I didn't have much, but I did have my powers of observation. When a story subject smelled like a rich guy who might own a boat, I wrote YACHTSMAN real big in my notebook like I had just uncovered Watergate. "Like that yachtsman line!" Pete might boom at me in the following staff meeting, before I unloaded that week's pitches: Can I embed at a bowling alley? Also, a one-eyed bum taught me how to jimmy parking meters! Am I doing good, boss?
This was how I made a living. We produced a regular column bearing the byline of fossilized Plain Dealer scribe Dick Feagler in which he mused that LeBron James was "queer-bait" and that rapper Soulja Boy was a prime candidate for an "ice bath and a lobotomy."
In the visiting locker room at the Quicken Loans Arena, I jostled with professional beat writers and held my flip phone to Steve Nash's face like it was a microphone.
My managing editor, a Californian who kept a yoga mat in the shotgun seat of his car, reported back to the staff that he had seen the mayor of Cleveland naked in a YMCA men's room. (Frank Jackson is a show-er, not a grower, if you're wondering.) We would skip out from work to play pickup basketball, or to induce comas with Indian buffet fare, or to play afternoon whiffle ball in an abandoned lot without irony, like a small group of overgrown 1930s orphans.

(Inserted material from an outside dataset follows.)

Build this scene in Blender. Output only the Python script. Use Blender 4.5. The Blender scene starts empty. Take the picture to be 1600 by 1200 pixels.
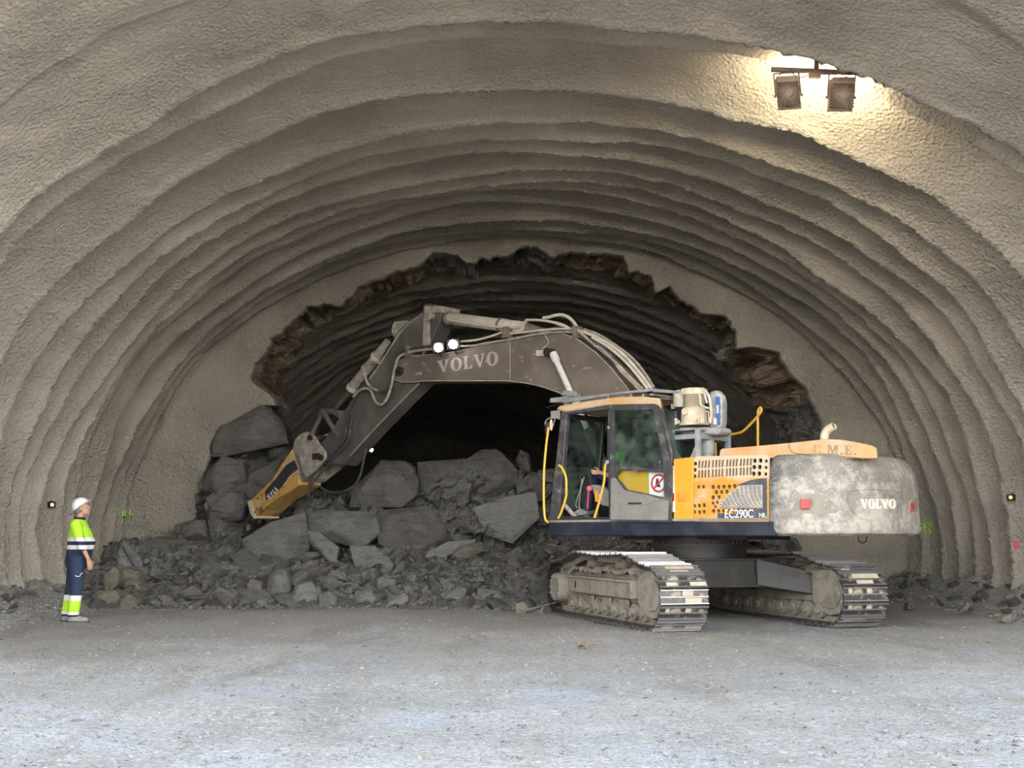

When we least expected it, Pete's big hands would grip the edges of our cubicles and his Chief Wahoo-outfitted head would peer over expectantly. That meant the rest of the afternoon would be spent at Harbor Inn, often in order to stupefy some pitiable young job candidate who would try to finish his explanation of how he envisions story structure like we hadn't all just watched him vomit potato chips on the street outside. Sometimes they would make it back to their hotel and a trusty potted plant. Other times they would sit wide awake in the passenger seat of Pete's van parked behind a gas station overnight while Pete got a little shut-eye.
They would wake up the next day with a pounding headache, a vague recollection of misdemeanors or low-level felonies committed the night before, and — if they were fastidious record-keepers — a scrap of paper with a number scrawled on it indicating their new salary.
These new colleagues — including the then-dental marketer who now runs the paper and is basically one of the most powerful men in the Midwest — would instantly become my best friends. It was like summer camp, only instead of tetherball, we would compare sick metaphors, which means we definitely would have gotten our asses kicked at real summer camp. I even got my wife from Scene. I plucked her from the marketing department and wooed her at Hoopples, where we were serenaded by noted local maniac Glenn Schwartz, gumming his guitar and ranting about Orientals having pissed in the beers we were drinking.
If Clevelanders are sick of people who spent eleven months in their city waxing nostalgic about the blissful simplicity of life there, they shouldn't have made the place so fucking awesome, is what I'm trying to say.
These days, I have the sort of job that requires me use a transparent pseudonym in this column. I wear khakis to work like a 14-year-old Catholic school student. I use spreadsheets. And my best sources are often attorneys.
Sometimes a male attorney wears a sheer dress shirt with nothing underneath.
When that happens, I write "nipple" in my notebook.
Hey, if the guy eventually decides to go on the record, it could be lead material.
The writer prefers not to get fired for writing this.